_What you are asked to do_.
Quote every line from the top of the listing down to and including the line that contains "C = scene.collection".
** begin Collected material **
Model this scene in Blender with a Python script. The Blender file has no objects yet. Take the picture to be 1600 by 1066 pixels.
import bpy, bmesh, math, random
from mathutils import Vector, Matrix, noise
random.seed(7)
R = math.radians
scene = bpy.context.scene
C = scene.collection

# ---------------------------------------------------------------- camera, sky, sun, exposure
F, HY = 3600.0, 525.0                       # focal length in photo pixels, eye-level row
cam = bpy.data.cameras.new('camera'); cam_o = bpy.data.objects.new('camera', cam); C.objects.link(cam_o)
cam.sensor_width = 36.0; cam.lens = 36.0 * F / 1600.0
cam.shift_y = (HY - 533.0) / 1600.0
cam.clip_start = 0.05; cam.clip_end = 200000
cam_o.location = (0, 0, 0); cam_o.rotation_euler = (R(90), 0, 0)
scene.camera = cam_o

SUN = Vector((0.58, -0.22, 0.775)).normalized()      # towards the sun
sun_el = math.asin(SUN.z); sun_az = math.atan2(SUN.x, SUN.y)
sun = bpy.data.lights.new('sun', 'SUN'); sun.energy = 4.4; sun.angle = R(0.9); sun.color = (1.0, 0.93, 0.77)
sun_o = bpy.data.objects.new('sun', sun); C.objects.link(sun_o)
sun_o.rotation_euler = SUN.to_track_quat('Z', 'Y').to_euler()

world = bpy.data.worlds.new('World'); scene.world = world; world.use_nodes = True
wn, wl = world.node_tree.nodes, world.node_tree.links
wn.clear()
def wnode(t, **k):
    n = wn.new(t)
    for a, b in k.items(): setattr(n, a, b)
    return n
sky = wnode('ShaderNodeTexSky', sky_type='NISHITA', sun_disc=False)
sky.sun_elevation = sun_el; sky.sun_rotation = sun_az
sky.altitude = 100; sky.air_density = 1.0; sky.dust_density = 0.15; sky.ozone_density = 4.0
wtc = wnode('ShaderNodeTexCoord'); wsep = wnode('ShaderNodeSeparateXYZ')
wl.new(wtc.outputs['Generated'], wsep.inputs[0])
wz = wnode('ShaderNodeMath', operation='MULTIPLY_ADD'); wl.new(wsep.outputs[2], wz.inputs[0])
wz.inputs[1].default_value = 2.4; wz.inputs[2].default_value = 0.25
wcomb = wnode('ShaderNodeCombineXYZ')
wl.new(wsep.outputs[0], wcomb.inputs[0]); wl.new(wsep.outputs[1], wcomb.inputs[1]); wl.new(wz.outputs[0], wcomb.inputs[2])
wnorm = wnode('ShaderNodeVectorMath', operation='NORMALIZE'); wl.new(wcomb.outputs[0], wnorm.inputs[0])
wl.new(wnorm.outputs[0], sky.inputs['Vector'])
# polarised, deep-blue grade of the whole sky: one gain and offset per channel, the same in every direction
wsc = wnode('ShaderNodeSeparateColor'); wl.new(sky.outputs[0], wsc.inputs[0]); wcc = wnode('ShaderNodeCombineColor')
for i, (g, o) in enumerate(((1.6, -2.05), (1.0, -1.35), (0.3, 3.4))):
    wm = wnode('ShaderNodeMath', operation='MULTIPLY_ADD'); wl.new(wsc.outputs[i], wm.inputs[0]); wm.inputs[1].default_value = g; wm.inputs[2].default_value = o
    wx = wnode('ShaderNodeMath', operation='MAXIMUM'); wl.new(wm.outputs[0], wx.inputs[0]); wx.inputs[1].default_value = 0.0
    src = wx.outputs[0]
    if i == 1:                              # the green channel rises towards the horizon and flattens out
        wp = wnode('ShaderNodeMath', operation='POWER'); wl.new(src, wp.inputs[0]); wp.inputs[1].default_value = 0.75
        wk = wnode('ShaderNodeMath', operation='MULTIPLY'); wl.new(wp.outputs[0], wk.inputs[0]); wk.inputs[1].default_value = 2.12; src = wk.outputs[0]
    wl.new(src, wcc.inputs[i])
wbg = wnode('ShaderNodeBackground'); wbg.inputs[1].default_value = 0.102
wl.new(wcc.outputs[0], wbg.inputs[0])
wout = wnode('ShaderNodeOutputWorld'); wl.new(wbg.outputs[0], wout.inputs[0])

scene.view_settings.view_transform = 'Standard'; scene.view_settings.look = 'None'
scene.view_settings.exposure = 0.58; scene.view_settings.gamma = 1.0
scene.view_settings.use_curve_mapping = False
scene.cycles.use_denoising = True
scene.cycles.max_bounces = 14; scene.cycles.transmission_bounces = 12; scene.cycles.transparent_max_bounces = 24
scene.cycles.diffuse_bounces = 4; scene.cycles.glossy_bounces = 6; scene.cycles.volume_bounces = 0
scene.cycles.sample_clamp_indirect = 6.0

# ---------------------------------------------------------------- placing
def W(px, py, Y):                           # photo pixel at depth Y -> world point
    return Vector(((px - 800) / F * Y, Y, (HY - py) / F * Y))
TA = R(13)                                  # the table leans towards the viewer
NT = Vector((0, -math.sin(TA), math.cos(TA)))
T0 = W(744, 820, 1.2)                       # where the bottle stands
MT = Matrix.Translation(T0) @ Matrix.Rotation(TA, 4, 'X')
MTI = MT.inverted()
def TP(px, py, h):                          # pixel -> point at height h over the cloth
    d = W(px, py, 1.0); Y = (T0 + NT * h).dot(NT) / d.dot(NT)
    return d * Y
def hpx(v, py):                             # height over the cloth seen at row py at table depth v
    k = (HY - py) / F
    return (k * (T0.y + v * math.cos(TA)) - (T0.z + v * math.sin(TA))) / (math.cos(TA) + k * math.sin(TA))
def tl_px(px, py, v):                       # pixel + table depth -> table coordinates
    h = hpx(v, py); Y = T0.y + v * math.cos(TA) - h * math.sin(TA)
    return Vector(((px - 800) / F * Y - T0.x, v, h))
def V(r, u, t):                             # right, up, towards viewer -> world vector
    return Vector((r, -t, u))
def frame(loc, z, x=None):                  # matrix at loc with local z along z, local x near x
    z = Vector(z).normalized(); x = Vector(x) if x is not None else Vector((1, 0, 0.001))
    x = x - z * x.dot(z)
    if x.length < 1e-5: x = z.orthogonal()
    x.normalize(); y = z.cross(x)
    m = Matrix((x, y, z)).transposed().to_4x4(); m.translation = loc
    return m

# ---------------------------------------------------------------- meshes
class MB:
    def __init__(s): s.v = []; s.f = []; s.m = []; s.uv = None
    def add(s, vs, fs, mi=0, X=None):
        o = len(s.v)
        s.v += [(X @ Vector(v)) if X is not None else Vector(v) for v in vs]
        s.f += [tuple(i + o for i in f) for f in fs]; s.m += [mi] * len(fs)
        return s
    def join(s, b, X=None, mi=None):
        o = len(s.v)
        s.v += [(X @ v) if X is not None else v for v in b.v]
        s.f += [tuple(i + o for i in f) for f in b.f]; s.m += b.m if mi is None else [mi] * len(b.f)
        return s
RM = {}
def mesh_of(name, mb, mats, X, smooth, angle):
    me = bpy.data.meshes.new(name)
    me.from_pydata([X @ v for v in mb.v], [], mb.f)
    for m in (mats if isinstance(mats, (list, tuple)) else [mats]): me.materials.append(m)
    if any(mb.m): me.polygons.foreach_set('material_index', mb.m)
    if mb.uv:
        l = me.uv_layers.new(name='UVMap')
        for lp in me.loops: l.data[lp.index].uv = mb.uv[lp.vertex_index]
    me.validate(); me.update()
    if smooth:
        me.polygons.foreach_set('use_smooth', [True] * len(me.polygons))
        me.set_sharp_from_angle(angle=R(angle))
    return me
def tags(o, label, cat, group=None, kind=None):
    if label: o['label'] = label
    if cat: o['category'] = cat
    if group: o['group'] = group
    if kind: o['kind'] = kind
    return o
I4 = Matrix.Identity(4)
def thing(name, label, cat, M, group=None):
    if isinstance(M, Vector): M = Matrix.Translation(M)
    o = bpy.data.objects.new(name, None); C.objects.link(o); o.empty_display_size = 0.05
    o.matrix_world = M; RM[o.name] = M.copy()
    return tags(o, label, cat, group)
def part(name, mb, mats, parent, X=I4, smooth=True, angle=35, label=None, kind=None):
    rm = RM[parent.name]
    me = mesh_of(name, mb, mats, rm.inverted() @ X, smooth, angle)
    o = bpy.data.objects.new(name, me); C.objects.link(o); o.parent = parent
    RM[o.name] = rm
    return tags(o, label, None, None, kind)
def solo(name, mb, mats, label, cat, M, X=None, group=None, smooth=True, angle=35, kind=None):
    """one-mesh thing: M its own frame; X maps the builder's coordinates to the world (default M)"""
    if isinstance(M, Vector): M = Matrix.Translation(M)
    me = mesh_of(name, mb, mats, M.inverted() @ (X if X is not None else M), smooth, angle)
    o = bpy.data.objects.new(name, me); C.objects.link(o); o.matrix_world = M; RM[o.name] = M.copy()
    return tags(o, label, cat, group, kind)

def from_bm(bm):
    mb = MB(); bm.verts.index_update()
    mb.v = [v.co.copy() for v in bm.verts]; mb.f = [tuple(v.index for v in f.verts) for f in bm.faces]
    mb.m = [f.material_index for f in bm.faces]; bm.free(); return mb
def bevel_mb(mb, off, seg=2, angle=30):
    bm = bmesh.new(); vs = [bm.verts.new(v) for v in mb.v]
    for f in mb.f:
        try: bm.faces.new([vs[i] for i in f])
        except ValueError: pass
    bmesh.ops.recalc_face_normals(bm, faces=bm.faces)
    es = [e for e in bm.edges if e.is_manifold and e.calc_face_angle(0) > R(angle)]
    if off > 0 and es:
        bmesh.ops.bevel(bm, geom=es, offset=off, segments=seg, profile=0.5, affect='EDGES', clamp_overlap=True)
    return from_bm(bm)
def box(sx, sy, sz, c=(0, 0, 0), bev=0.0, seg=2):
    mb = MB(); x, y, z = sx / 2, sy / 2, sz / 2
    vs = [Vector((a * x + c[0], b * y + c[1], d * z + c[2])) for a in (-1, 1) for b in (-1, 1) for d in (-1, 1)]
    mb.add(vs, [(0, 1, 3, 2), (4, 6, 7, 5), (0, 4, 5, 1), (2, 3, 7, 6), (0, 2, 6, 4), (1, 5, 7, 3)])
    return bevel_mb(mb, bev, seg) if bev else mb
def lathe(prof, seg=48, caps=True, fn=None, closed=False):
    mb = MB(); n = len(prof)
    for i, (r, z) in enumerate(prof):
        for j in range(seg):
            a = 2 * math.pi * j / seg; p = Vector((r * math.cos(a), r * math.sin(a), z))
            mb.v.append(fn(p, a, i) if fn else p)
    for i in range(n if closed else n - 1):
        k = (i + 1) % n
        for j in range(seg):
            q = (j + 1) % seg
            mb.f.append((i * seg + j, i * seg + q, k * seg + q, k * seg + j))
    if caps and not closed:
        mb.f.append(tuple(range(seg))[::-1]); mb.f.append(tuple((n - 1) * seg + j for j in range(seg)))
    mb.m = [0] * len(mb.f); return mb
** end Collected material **
_Solution to the exercise_.
Model this scene in Blender with a Python script. The Blender file has no objects yet. Take the picture to be 1600 by 1066 pixels.
import bpy, bmesh, math, random
from mathutils import Vector, Matrix, noise
random.seed(7)
R = math.radians
scene = bpy.context.scene
C = scene.collection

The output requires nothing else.